A LEAN, CLEAN & KEEN FIGHTING MACHINE

JFK+50:  Volume 7, No. 2334

PERSHING & FIRST AMERICAN SOLDIERS WELCOMED TO ENGLAND

London (JFK+50) One hundred years ago today, June 8, 1917, General John J. Pershing and the first elements of the American Expeditionary Force were welcomed to England.

Floyd Gibbons writes in the Chicago Daily Tribune that the Americans looked "lean, clean (and) keen" in the eyes of their British counterparts.

Gibbons wrote...

"The British soldiers admire their height and shoulders.  They approve of a greyhound trimness of the belt zone.  They like to look on their carriage and poise.  They approve a steady eye and stiffer jaws."

As they stepped ashore, the Americans were faced by a company of Royal Welsh Fusiliers*.  They were inspected by General Pershing along with Lt. General Sir William Pitcairn Campbell**, chief of the western command.  The Fusiliers then played the Star Spangled Banner.

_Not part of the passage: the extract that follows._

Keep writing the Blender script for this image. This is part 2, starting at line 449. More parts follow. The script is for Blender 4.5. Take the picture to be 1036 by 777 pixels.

The American army was transported on the Baltic which carried them successfully through the war zone accompanied by an escort of U.S. torpedo destroyers.

*Royal Welsh Fusiliers, a line of infantry regiment of the British army, part of the Prince of Wales Division.  The RWF was founded in 1689 by Lord Henry Herbert.

**Sir William Pitcairn Campbell (1856-1933) was commissioned in the King's Royal Rifle Corps in 1875 & promoted to Lt. Col. in the Second Boer War.  WPC was Commander-n-chief of the Western Command 1916-1918.


SOURCE

"London Sees First of Our Fighting Men", by Floyd Gibbons, The Chicago Daily Tribune, June 9, 1917.